The graphics nicely–and quickly!–illustrate why this strategy works. Starting with 1 × 20 (one football field twenty feet tall), if we double the first factor (area in football fields) and halve the second factor (height in feet), the product (volume in piles of nuclear waste), expressed as 2 × 10, remains the same. Similarly, we can halve and double to visualize that 1 × 20 is equivalent to ½ × 40. (Oliver also throws in the commutative property at the end–twenty football fields one foot tall.)
This reminded me of a video clip from Sherry Parrish’s Number Talks. In it, the teacher poses the problem 16 × 35. The fifth graders share several strategies: partial products (10 × 30 + 10 × 5 + 6 × 30 + 6 × 5); making friendly numbers (20 × 35 − 4 × 35); halving and doubling (8 × 70); and prime factors (ultimately unhelpful here).
I’ve probably shared this video in about a dozen workshops. There are some predictable responses from attendees. Often “not my kids” is the first reaction. I remind teachers that the teacher in this video has implemented this routine three to five times a week in her classroom. This isn’t her kids’ first number talk. Pose 16 × 35 in your fifth–or ninth!–grade classroom tomorrow and, yeah, the conversation will probably fall flat. Also, this teacher is part of a schoolwide effort (seen in other videos shared at these workshops).

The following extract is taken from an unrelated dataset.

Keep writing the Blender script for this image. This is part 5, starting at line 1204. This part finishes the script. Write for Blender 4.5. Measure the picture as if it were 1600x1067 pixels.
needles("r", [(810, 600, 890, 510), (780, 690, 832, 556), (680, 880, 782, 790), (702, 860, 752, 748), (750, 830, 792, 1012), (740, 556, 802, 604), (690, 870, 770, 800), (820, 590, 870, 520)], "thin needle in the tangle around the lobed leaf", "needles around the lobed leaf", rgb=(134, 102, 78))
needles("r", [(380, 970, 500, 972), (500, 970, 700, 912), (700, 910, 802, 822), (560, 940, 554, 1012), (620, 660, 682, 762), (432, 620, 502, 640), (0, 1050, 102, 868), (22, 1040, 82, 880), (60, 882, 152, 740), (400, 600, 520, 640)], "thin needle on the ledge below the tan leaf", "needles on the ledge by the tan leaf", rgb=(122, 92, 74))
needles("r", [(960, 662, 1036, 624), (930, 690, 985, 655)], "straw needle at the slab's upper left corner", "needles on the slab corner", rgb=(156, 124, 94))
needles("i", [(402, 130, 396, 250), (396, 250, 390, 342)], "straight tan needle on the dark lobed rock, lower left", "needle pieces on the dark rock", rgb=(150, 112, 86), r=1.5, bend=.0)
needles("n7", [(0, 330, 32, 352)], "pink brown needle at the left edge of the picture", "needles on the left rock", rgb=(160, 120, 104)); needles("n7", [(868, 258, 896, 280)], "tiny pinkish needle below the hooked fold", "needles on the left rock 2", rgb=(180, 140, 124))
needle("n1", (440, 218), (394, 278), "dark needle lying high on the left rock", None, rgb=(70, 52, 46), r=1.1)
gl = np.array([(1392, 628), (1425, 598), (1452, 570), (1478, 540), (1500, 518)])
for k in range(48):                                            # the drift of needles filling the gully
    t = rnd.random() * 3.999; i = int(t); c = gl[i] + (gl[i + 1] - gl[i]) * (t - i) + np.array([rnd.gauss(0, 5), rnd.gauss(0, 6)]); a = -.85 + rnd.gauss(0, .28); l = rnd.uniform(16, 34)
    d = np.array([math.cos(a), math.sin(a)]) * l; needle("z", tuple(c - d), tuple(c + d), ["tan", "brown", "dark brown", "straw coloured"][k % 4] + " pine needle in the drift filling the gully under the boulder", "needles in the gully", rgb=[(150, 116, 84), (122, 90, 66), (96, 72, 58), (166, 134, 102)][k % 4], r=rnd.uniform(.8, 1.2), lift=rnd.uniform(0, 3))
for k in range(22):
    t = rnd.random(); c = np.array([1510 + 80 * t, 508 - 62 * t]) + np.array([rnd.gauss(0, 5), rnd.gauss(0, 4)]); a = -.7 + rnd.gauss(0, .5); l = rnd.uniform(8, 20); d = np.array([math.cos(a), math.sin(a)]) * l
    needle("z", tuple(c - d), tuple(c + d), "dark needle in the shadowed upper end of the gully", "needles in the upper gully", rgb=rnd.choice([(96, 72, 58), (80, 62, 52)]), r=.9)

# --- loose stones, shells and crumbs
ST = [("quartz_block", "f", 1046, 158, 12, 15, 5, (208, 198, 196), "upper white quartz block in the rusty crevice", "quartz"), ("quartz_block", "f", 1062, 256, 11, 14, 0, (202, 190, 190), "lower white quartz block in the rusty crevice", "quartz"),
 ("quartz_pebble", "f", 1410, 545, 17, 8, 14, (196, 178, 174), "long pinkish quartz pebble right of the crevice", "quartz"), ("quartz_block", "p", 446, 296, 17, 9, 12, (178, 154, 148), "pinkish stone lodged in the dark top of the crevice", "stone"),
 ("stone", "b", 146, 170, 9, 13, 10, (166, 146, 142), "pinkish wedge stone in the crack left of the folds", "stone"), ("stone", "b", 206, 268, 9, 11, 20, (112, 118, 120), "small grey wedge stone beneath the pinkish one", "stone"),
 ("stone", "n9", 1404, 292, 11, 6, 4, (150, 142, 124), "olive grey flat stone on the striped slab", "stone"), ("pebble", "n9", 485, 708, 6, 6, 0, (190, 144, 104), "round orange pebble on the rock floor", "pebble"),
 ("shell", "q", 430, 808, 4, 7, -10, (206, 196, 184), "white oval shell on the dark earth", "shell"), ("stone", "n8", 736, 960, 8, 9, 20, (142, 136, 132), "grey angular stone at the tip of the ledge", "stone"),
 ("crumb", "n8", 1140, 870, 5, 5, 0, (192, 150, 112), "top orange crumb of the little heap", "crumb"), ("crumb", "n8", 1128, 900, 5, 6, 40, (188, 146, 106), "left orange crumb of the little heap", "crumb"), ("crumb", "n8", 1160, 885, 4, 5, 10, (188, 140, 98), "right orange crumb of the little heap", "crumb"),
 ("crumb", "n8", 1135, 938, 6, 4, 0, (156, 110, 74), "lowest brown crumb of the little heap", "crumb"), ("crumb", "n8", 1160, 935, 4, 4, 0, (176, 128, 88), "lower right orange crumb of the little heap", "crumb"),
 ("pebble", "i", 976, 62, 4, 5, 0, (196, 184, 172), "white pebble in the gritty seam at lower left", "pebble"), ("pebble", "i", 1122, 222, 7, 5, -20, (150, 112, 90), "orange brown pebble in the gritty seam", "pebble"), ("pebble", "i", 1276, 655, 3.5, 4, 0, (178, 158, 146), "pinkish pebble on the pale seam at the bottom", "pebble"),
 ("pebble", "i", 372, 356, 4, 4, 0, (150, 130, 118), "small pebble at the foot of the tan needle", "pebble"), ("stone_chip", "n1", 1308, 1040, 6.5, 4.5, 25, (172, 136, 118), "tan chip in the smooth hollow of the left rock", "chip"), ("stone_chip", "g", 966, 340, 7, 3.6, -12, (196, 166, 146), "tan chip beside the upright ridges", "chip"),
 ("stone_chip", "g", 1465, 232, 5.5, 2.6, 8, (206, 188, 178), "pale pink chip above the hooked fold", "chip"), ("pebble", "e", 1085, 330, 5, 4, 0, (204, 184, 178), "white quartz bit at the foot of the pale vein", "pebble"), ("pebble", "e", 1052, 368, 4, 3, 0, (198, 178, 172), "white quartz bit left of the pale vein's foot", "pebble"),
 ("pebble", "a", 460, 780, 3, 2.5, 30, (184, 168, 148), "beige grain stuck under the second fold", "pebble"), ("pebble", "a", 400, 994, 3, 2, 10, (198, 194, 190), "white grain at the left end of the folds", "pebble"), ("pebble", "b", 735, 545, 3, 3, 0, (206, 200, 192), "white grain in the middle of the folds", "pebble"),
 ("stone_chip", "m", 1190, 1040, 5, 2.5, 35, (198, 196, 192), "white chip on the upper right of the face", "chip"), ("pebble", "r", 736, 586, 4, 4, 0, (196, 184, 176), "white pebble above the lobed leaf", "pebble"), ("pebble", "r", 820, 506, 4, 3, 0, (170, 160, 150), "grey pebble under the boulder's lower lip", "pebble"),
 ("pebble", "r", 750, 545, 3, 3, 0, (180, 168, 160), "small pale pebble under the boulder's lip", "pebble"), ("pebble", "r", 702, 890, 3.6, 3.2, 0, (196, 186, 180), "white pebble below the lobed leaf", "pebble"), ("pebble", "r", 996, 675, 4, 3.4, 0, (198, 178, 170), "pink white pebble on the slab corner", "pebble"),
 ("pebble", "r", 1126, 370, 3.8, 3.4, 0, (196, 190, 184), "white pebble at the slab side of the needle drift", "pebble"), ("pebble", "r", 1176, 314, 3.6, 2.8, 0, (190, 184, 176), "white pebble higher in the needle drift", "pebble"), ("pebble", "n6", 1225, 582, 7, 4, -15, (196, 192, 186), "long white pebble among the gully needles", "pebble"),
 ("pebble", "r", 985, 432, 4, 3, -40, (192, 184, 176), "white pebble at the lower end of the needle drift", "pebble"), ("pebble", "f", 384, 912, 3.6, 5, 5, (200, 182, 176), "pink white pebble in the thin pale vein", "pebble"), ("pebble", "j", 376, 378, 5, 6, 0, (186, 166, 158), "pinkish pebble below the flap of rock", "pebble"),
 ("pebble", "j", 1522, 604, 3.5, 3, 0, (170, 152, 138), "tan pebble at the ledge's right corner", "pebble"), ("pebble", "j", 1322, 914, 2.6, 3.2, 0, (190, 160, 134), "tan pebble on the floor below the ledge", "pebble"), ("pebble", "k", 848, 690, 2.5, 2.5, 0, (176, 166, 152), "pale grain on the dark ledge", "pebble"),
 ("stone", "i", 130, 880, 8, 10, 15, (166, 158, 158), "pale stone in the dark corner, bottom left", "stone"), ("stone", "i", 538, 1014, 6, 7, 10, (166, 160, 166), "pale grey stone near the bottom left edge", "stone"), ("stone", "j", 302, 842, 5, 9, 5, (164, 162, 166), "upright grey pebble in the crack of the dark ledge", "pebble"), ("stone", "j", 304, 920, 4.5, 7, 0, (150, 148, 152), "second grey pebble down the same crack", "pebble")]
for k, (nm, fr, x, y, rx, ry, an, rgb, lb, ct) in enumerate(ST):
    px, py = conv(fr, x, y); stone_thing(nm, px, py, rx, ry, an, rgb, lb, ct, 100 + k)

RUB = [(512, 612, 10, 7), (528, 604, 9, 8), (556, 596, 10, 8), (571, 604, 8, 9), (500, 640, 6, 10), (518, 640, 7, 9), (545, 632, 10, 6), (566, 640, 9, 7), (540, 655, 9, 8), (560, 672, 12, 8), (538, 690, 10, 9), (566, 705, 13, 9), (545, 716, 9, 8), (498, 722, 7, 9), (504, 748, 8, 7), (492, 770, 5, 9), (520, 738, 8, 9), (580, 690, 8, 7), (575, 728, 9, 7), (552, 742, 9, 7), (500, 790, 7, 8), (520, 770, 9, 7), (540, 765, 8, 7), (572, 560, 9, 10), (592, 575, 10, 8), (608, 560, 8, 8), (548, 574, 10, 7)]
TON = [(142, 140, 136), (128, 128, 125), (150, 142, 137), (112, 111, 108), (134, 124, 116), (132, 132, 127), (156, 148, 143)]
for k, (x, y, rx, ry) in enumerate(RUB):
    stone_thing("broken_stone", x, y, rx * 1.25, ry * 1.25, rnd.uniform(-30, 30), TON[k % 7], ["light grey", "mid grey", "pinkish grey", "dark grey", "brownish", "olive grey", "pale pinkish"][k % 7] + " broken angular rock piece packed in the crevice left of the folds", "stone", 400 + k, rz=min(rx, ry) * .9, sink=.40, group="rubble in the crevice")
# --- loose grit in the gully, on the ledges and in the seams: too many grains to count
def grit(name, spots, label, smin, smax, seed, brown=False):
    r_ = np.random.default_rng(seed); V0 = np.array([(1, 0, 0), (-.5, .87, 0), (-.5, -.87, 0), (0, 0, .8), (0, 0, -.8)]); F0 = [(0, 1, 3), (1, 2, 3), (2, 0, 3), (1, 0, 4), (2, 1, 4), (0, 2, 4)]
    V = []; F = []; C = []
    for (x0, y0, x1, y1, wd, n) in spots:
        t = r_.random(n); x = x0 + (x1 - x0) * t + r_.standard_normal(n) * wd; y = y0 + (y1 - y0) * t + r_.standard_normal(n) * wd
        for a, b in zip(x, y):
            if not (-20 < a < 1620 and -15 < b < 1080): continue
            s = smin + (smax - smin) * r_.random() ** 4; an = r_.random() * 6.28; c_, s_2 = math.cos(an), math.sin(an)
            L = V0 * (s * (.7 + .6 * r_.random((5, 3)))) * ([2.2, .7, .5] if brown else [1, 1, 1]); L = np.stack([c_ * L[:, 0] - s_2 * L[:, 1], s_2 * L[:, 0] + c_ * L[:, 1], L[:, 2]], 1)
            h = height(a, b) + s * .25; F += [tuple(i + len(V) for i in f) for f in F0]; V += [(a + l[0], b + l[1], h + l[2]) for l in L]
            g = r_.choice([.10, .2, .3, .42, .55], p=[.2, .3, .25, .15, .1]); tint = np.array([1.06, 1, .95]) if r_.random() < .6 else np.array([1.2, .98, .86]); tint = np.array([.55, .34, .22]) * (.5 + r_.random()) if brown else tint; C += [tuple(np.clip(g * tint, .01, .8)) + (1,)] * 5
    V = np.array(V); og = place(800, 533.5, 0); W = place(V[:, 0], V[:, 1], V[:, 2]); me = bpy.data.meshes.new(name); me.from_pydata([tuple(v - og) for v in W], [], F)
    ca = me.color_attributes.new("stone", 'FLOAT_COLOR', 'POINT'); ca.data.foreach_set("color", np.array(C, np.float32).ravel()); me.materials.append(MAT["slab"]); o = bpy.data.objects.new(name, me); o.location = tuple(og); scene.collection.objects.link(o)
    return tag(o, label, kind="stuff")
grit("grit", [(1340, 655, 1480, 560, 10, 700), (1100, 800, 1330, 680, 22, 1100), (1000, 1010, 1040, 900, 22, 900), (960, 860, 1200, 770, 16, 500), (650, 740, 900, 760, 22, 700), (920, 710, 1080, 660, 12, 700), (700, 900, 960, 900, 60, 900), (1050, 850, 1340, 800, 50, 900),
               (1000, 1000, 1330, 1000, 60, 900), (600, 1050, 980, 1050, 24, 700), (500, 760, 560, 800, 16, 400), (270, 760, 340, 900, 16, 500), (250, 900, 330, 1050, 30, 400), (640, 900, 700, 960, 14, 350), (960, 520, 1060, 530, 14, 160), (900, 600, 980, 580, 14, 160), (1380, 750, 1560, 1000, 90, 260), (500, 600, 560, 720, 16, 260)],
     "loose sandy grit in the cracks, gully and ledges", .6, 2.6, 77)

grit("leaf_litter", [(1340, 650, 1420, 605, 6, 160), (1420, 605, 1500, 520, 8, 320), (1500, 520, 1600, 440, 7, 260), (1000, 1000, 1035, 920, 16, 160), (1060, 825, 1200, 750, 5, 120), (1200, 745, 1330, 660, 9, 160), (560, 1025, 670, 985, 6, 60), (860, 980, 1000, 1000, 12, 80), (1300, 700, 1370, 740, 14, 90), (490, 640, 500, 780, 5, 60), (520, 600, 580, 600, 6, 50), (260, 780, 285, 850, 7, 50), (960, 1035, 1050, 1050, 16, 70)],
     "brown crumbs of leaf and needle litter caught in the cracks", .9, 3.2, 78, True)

Teachers are always amazed by Molly’s halving and doubling strategy. Every. Single. Time. I ask attendees to anticipate strategies but they don’t see this one coming. I note that doubling and halving wasn’t introduced through 16 × 35. I would introduce this through a string of computation problems (e.g., 1 × 12, 2 × 6, 4 × 3). “What do you notice? What patterns do you see? Does it always work? Why?” We can answer this by calling on the associative property: 16 × 35 = (8 × 2) × 35 = 8 × (2 × 35) = 8 × 70 above. Better yet, having students play with cutting and rearranging arrays provides another (connected) explanation.
Rather than playing with virtual piles of nuclear waste, I had fun with arrays of candy buttons:
Update
He did it again! Factoring as a punchline to a story on SLAPPs. “Math. Is. Fun!”